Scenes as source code
....

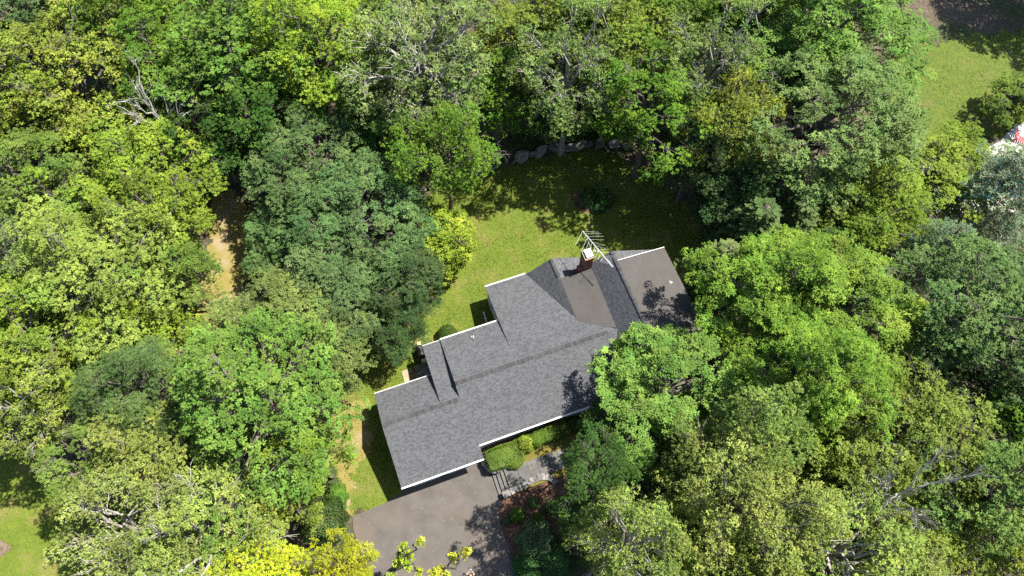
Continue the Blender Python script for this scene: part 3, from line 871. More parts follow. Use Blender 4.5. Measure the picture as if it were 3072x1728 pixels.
# ------------------------------------------------------------------ neighbour's pool terrace
sheet('pool_terrace', PX([(2925, 470), (2960, 445), (3000, 425), (3020, 400), (3045, 380), (3110, 350), (3300, 330), (3300, 640), (2740, 640), (2740, 500), (2800, 490)]), .06, M_TERR, thick=.12)
sheet('pool_water', PX([(2890, 478), (3000, 470), (3200, 468), (3200, 580), (2960, 600), (2800, 590), (2770, 540), (2800, 495)]), .068, M_POOLW)
r = lounger('lounge_chair', at(3058, 424, .06), 2.6, 'red slatted lounge chair on the pale terrace by the pool', M_RED, M_RED, .6)
r.scale = (1.25,) * 3
r = lounger('lounge_chair', at(3052, 404, .06), 2.2, 'grey lounge chair behind the red one on the pool terrace', M_GREY, M_LGREY, .5)
tb = empty('terrace_table', at(3030, 415, .06), .3, label='small glass topped table beside the red lounge chair', cat='table')
b = MB(); b.box((0, 0, .62), (.9, .9, .03)); b.build('tabletop', mat('frosted_glass', (.45, .55, .58), .25, .05, 3), tb)
for sx in (-1, 1):
    for sy in (-1, 1):
        b = MB(); b.tube([(sx * .4, sy * .4, 0), (sx * .42, sy * .42, .6)], .025, 6); b.build('leg', M_BLACK, tb)

# ------------------------------------------------------------------ person with the drone controller
def skin_obj(name, joints, edges, m, parent, sub=2):
    me = bpy.data.meshes.new(name); me.from_pydata([j[:3] for j in joints], edges, [])
    o = link(name, me, m, parent)
    sk = o.modifiers.new('Skin', 'SKIN'); sk.use_smooth_shade = True
    for v, j in zip(me.skin_vertices[0].data, joints):
        v.radius = (j[3], j[4] if len(j) > 4 else j[3])
    me.skin_vertices[0].data[0].use_root = True
    ss = o.modifiers.new('Subdivision', 'SUBSURF'); ss.levels = ss.render_levels = sub
    return o


pp = at(1411, 1727, 1.6)
PE = empty('person', (pp.x, pp.y, .022), .05, label='person with dark hair holding a drone controller on the driveway', cat='person')
J = [(0, 0, .95, .135, .10), (0, 0, 1.12, .12, .09), (0, .01, 1.30, .15, .10), (0, 0, 1.42, .12, .08), (0, .01, 1.50, .055), (0, .03, 1.58, .07, .08), (0, .03, 1.68, .075, .09), (0, .02, 1.75, .05, .06),
     (-.17, 0, 1.40, .06), (-.33, .10, 1.18, .045), (-.30, .16, 1.15, .042), (-.10, .36, 1.17, .03), (-.05, .41, 1.18, .032, .02),
     (.17, 0, 1.40, .06), (.34, .12, 1.20, .045), (.32, .18, 1.17, .042), (.12, .38, 1.18, .03), (.06, .42, 1.19, .032, .02),
     (-.10, 0, .86, .085), (-.11, .02, .50, .06), (-.11, -.01, .12, .042), (-.12, .02, .05, .045), (-.13, .15, .03, .035, .025),
     (.10, 0, .86, .085), (.11, .02, .50, .06), (.11, -.01, .12, .042), (.12, .02, .05, .045), (.13, .15, .03, .035, .025)]
Ed = [(0, 1), (1, 2), (2, 3), (3, 4), (4, 5), (5, 6), (6, 7), (3, 8), (8, 9), (9, 10), (10, 11), (11, 12), (3, 13), (13, 14), (14, 15), (15, 16), (16, 17), (0, 18), (18, 19), (19, 20), (20, 21), (21, 22), (0, 23), (23, 24), (24, 25), (25, 26), (26, 27)]
skin_obj('body', J, Ed, M_SKIN, PE)
for s in (-1, 1):
    for k in range(4):
        x = s * (.045 - .002 * k); y = .425 - .018 * k
        skin_obj('finger', [(x + s * .012, y - .01, 1.185, .010), (x - s * .012, y + .012, 1.20, .009), (x - s * .035, y + .008, 1.205, .008)], [(0, 1), (1, 2)], M_SKIN, PE, 1)
skin_obj('shirt', [(0, 0, .93, .155, .12), (0, 0, 1.12, .14, .11), (0, .01, 1.30, .168, .12), (0, 0, 1.43, .12, .085), (-.17, 0, 1.405, .078), (-.24, .045, 1.31, .07), (.17, 0, 1.405, .078), (.24, .05, 1.31, .07)], [(0, 1), (1, 2), (2, 3), (3, 4), (4, 5), (3, 6), (6, 7)], M_SHIRT, PE)
skin_obj('shorts', [(0, 0, .97, .152, .118), (-.10, 0, .84, .108), (-.11, .01, .58, .085), (.10, 0, .84, .108), (.11, .01, .58, .085)], [(0, 1), (1, 2), (0, 3), (3, 4)], M_SHORT, PE)
skin_obj('hair', [(0, -.02, 1.76, .085, .085), (0, -.07, 1.66, .095, .06), (0, -.09, 1.50, .085, .05), (0, -.09, 1.36, .06, .035)], [(0, 1), (1, 2), (2, 3)], M_HAIR, PE)
b = MB(); b.box((0, .45, 1.20), (.17, .11, .045), top=.9); CT = tag(b.build('drone_controller', M_BLACK), 'grey drone controller held in both hands by the person', 'controller'); CT.location = PE.location
for s in (-1, 1):
    b = MB(); b.box((s * .05, .53, 1.22), (.03, .09, .012)); b.build('aerial', M_LGREY, CT)
b = MB(); b.box((0, .50, 1.235), (.15, .08, .012), (Vector((1, 0, 0)), Vector((0, .8, .6)), Vector((0, -.6, .8)))); b.build('screen', M_LGREY, CT)

# ------------------------------------------------------------------ foliage builders
def leaf_arrays(P, D, N, Ln, Wn, fold=0.12, droop=0.1):
    Sd = np.cross(D, N); Sd /= np.linalg.norm(Sd, axis=1, keepdims=True) + 1e-9
    n = len(P)
    V = np.empty((n, 4, 3), np.float32)
    Ln = Ln[:, None]; Wn = Wn[:, None]
    V[:, 0] = P
    V[:, 1] = P + D * Ln * .5 + Sd * Wn * .5 + N * Wn * fold
    V[:, 2] = P + D * Ln - N * Ln * droop
    V[:, 3] = P + D * Ln * .5 - Sd * Wn * .5 + N * Wn * fold
    return V


def leaves_mesh(name, P, D, N, Ln, Wn, tone, tone2, fold=0.12, droop=0.1):
    V = leaf_arrays(P, D, N, Ln, Wn, fold, droop)
    n = len(P)
    F = np.arange(n * 4, dtype=np.int32).reshape(n, 4)
    return mesh_np(name, V.reshape(-1, 3), F, np.repeat(tone, 4), np.repeat(tone2, 4))


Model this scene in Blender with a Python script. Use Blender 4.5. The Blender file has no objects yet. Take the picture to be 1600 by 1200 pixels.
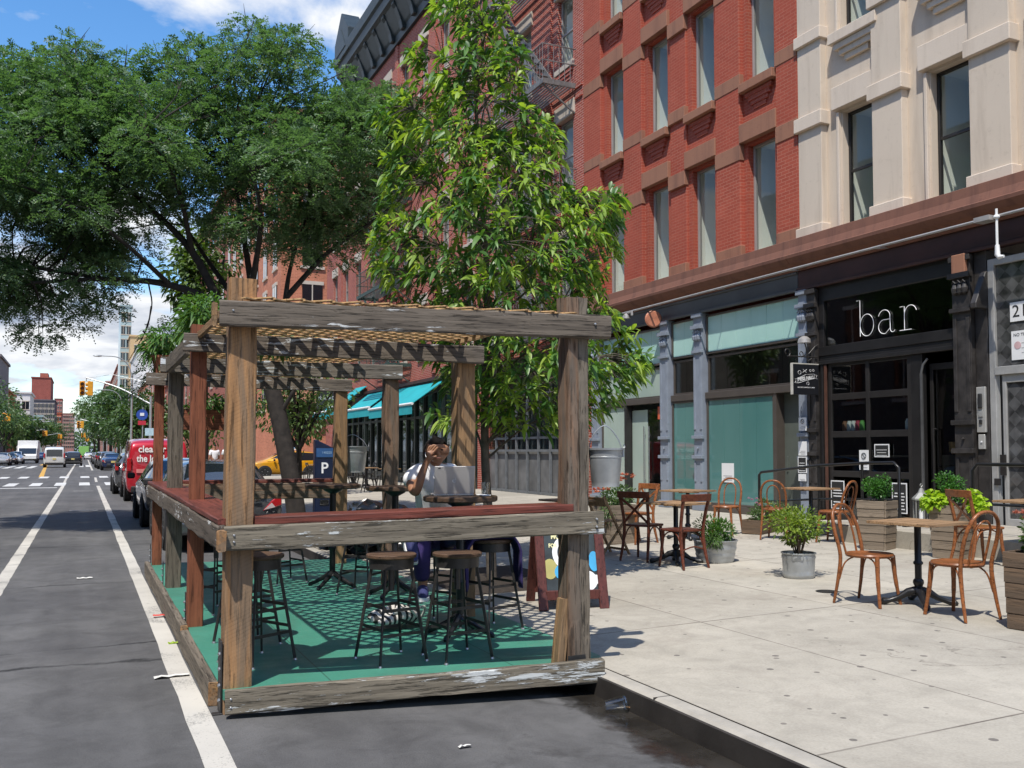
import bpy, math, random
import numpy as np
from mathutils import Vector, Matrix, Euler
R=math.radians; PI=math.pi
rng=random.Random(7); nrng=np.random.default_rng(7)
scene=bpy.context.scene; COL=scene.collection

class MB:
    """collects simple shapes into one mesh"""
    def __init__(s): s.v=[]; s.f=[]; s.m=[]; s.cur=0
    def add(s,vs,fs):
        n=len(s.v); s.v.extend([tuple(p) for p in vs]); s.f.extend([tuple(i+n for i in f) for f in fs]); s.m.extend([s.cur]*len(fs)); return s
    def mat(s,i): s.cur=i; return s
    def box(s,x0,x1,y0,y1,z0,z1):
        vs=[(x0,y0,z0),(x1,y0,z0),(x1,y1,z0),(x0,y1,z0),(x0,y0,z1),(x1,y0,z1),(x1,y1,z1),(x0,y1,z1)]
        return s.add(vs,[(0,3,2,1),(4,5,6,7),(0,1,5,4),(1,2,6,5),(2,3,7,6),(3,0,4,7)])
    def cbox(s,c,d,rot=(0,0,0)):
        E=Euler(rot).to_matrix(); a,b,h=d[0]/2,d[1]/2,d[2]/2; c=Vector(c)
        vs=[c+E@Vector(p) for p in [(-a,-b,-h),(a,-b,-h),(a,b,-h),(-a,b,-h),(-a,-b,h),(a,-b,h),(a,b,h),(-a,b,h)]]
        return s.add(vs,[(0,3,2,1),(4,5,6,7),(0,1,5,4),(1,2,6,5),(2,3,7,6),(3,0,4,7)])
    def bar(s,p,q,w,t,up=(0,0,1)):
        """rectangular bar from p to q: w across, t along up"""
        p,q=Vector(p),Vector(q); d=(q-p).normalized(); u=Vector(up)
        a=d.cross(u)
        if a.length<1e-4: a=d.cross(Vector((1,0,0)))
        a.normalize(); b=a.cross(d).normalized(); a=a*w/2; b=b*t/2
        vs=[p-a-b,p+a-b,p+a+b,p-a+b,q-a-b,q+a-b,q+a+b,q-a+b]
        return s.add(vs,[(0,1,2,3),(7,6,5,4),(0,4,5,1),(1,5,6,2),(2,6,7,3),(3,7,4,0)])
    def tube(s,pts,r,n=8,closed=False,cap=True):
        pts=[Vector(p) for p in pts]; N=len(pts)
        rs=r if isinstance(r,(list,tuple)) else [r]*N
        T=[]
        for i in range(N):
            if closed: d=pts[(i+1)%N]-pts[i-1]
            else: d=pts[min(i+1,N-1)]-pts[max(i-1,0)]
            T.append(d.normalized() if d.length>1e-9 else Vector((0,0,1)))
        u=T[0].orthogonal().normalized(); vs=[]
        for i in range(N):
            u=(u-T[i]*u.dot(T[i]))
            u=u.normalized() if u.length>1e-6 else T[i].orthogonal().normalized()
            w=T[i].cross(u)
            for k in range(n):
                a=2*PI*k/n; vs.append(pts[i]+(u*math.cos(a)+w*math.sin(a))*rs[i])
        fs=[]; M_=N if closed else N-1
        for i in range(M_):
            j=(i+1)%N
            for k in range(n): fs.append((i*n+k,i*n+(k+1)%n,j*n+(k+1)%n,j*n+k))
        if cap and not closed: fs.append(tuple(range(n-1,-1,-1))); fs.append(tuple((N-1)*n+k for k in range(n)))
        return s.add(vs,fs)
    def lathe(s,prof,n=24,c=(0,0,0),cap=True):
        vs=[];fs=[]
        for r,z in prof:
            for k in range(n): a=2*PI*k/n; vs.append((c[0]+r*math.cos(a),c[1]+r*math.sin(a),c[2]+z))
        for i in range(len(prof)-1):
            for k in range(n): fs.append((i*n+k,i*n+(k+1)%n,(i+1)*n+(k+1)%n,(i+1)*n+k))
        if cap: fs.append(tuple(range(n-1,-1,-1))); fs.append(tuple((len(prof)-1)*n+k for k in range(n)))
        return s.add(vs,fs)
    def prism(s,poly,o,u,v,w,t):
        """2-D polygon in plane (u,v) at o, extruded along w by t"""
        o,u,v,w=Vector(o),Vector(u),Vector(v),Vector(w).normalized(); n=len(poly)
        a=[o+u*x+v*y for x,y in poly]; b=[p+w*t for p in a]
        fs=[tuple(range(n-1,-1,-1)),tuple(range(n,2*n))]+[(i,(i+1)%n,n+(i+1)%n,n+i) for i in range(n)]
        return s.add(a+b,fs)
    def quad(s,a,b,c,d): return s.add([a,b,c,d],[(0,1,2,3)])
    def grid(s,fn,nu,nv):
        vs=[fn(i/nu,j/nv) for j in range(nv+1) for i in range(nu+1)]
        fs=[(j*(nu+1)+i,j*(nu+1)+i+1,(j+1)*(nu+1)+i+1,(j+1)*(nu+1)+i) for j in range(nv) for i in range(nu)]
        return s.add(vs,fs)
    def build(s,name,mats,parent=None,smooth=False,bevel=0,loc=None,rot=None,seg=1,fix=True):
        me=bpy.data.meshes.new(name); me.from_pydata(s.v,[],s.f)
        if not isinstance(mats,(list,tuple)): mats=[mats]
        for m in mats: me.materials.append(m)
        if len(mats)>1: me.polygons.foreach_set('material_index',s.m)
        me.update()
        if fix:
            import bmesh
            b=bmesh.new(); b.from_mesh(me); bmesh.ops.recalc_face_normals(b,faces=b.faces); b.to_mesh(me); b.free()
        o=bpy.data.objects.new(name,me); COL.objects.link(o)
        if parent: o.parent=parent
        if loc: o.location=loc
        if rot: o.rotation_euler=rot
        if smooth:
            me.polygons.foreach_set('use_smooth',[True]*len(me.polygons))
            try: me.set_sharp_from_angle(angle=R(40))
            except Exception: pass
        if bevel:
            b=o.modifiers.new('bevel','BEVEL'); b.width=bevel; b.segments=seg; b.limit_method='ANGLE'; b.angle_limit=R(40)
        return o

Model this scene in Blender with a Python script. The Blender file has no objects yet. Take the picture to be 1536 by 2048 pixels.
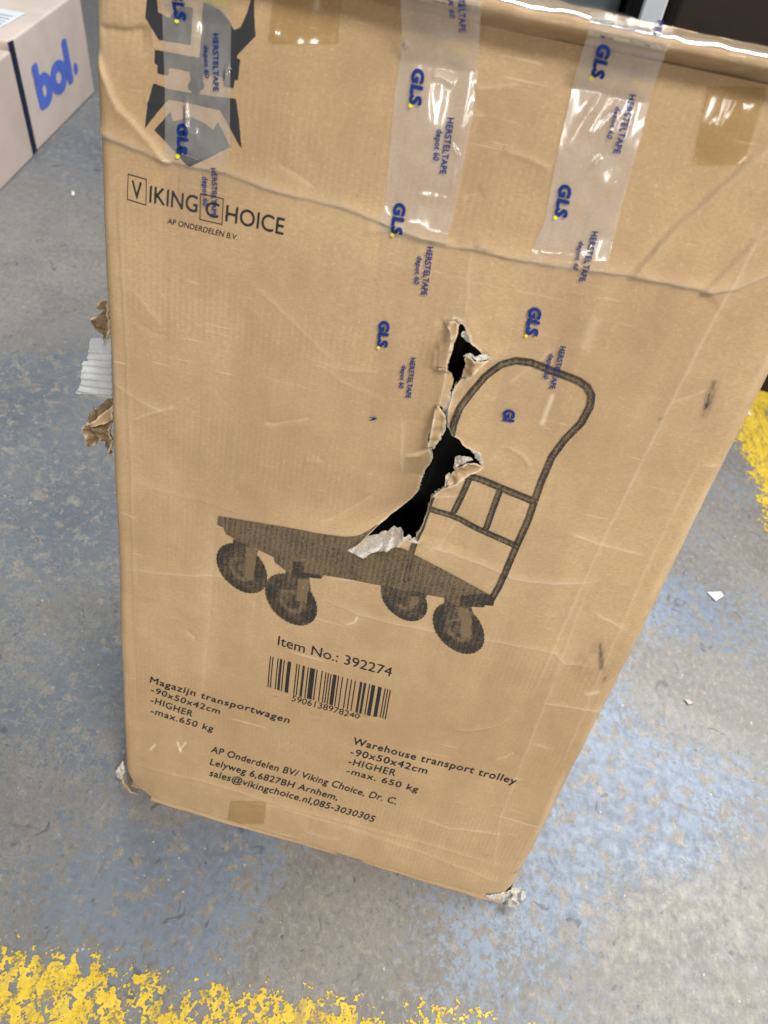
import bpy, bmesh, math, random
import numpy as np
from mathutils import Matrix, Vector

random.seed(7)
SC = bpy.context.scene
COL = SC.collection

# ------------------------------------------------------------------ camera
CAM_C = np.array([0.29934, -0.3133, 0.9843])
CAM_R = np.array([[0.96573, -0.24957, 0.07131], [0.2314, 0.70339, -0.67208], [0.11757, 0.66555, 0.73704]])
cd = bpy.data.cameras.new('camera')
cam = bpy.data.objects.new('camera', cd)
COL.objects.link(cam)
m = Matrix([list(r) for r in CAM_R]).to_4x4()
m.translation = Vector(CAM_C)
cam.matrix_world = m
cd.sensor_fit = 'VERTICAL'
cd.sensor_height = 36.0
cd.sensor_width = 27.0
cd.lens = 1500.0 * 36.0 / 2048.0
cd.clip_start = 0.02
cd.clip_end = 100.0
cd.dof.use_dof = True
cd.dof.focus_distance = 0.70
cd.dof.aperture_fstop = 7.5
SC.camera = cam
SC.render.resolution_x = 768
SC.render.resolution_y = 1024

# ------------------------------------------------------------------ world, lamps, exposure
w = bpy.data.worlds.new('World')
SC.world = w
w.use_nodes = True
bg = w.node_tree.nodes['Background']
bg.inputs['Color'].default_value = (0.93, 0.97, 1.0, 1)
bg.inputs['Strength'].default_value = 0.15


def area(name, loc, target, sx, sy, energy, color):
    ld = bpy.data.lights.new(name, 'AREA')
    ld.shape = 'RECTANGLE'
    ld.size = sx
    ld.size_y = sy
    ld.energy = energy
    ld.color = color
    o = bpy.data.objects.new(name, ld)
    COL.objects.link(o)
    o.location = loc
    o.rotation_euler = (Vector(target) - Vector(loc)).to_track_quat('-Z', 'Y').to_euler()
    return o


area('ceiling_tube_lamp', (1.75, 1.1, 2.6), (0.2, 0.2, 0.1), 1.0, 0.6, 64, (1.0, 0.97, 0.92))
area('ceiling_tube_lamp', (0.2, 2.2, 3.2), (0.2, 1.0, 0.3), 2.6, 0.5, 90, (0.95, 0.98, 1.0))
area('ceiling_tube_lamp', (1.5, -1.3, 3.0), (0.25, 0.15, 0.5), 1.2, 0.4, 88, (1.0, 0.97, 0.92))
for lx, en in ((0.85, 460), (-0.7, 420), (2.6, 300)):
    lo = area('ceiling_tube_lamp', (lx, -9.5, 2.9), (lx, -9.5, 0.0), 0.40, 9.0, en, (1.0, 0.97, 0.90))
    lo.rotation_euler = (0, 0, 0)
SC.view_settings.view_transform = 'Standard'
SC.view_settings.look = 'None'
SC.view_settings.exposure = 0.05
SC.view_settings.gamma = 1.0
SC.view_settings.use_curve_mapping = False

# ------------------------------------------------------------------ tracing measurements (photo -> metres on a real plane)
F = 1500.0
TH = math.radians(13.5)                 # the carton leans back by this much
SN, CS = math.sin(TH), math.cos(TH)
W, H, D = 0.5, 0.879, 0.30
UAX = np.array([1.0, 0, 0])
VAX = np.array([0, SN, CS])
NAX = np.array([0, -CS, SN])


def ray(px, py):
    return CAM_R @ np.array([(px - 768) / F, -(py - 1024) / F, -1.0])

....

- GIVEN INSTRUCTION
Starting at the line that contains "Model this scene in Blender with a Python script. The" and stopping after the line that contains "bg.inputs['Strength'].default_value = 0.15", copy every line exactly. Leave any pictures behind.

- SOLUTION TO THIS PROBLEM
Model this scene in Blender with a Python script. The Blender file has no objects yet. Take the picture to be 1536 by 2048 pixels.
import bpy, bmesh, math, random
import numpy as np
from mathutils import Matrix, Vector

random.seed(7)
SC = bpy.context.scene
COL = SC.collection

# ------------------------------------------------------------------ camera
CAM_C = np.array([0.29934, -0.3133, 0.9843])
CAM_R = np.array([[0.96573, -0.24957, 0.07131], [0.2314, 0.70339, -0.67208], [0.11757, 0.66555, 0.73704]])
cd = bpy.data.cameras.new('camera')
cam = bpy.data.objects.new('camera', cd)
COL.objects.link(cam)
m = Matrix([list(r) for r in CAM_R]).to_4x4()
m.translation = Vector(CAM_C)
cam.matrix_world = m
cd.sensor_fit = 'VERTICAL'
cd.sensor_height = 36.0
cd.sensor_width = 27.0
cd.lens = 1500.0 * 36.0 / 2048.0
cd.clip_start = 0.02
cd.clip_end = 100.0
cd.dof.use_dof = True
cd.dof.focus_distance = 0.70
cd.dof.aperture_fstop = 7.5
SC.camera = cam
SC.render.resolution_x = 768
SC.render.resolution_y = 1024

# ------------------------------------------------------------------ world, lamps, exposure
w = bpy.data.worlds.new('World')
SC.world = w
w.use_nodes = True
bg = w.node_tree.nodes['Background']
bg.inputs['Color'].default_value = (0.93, 0.97, 1.0, 1)
bg.inputs['Strength'].default_value = 0.15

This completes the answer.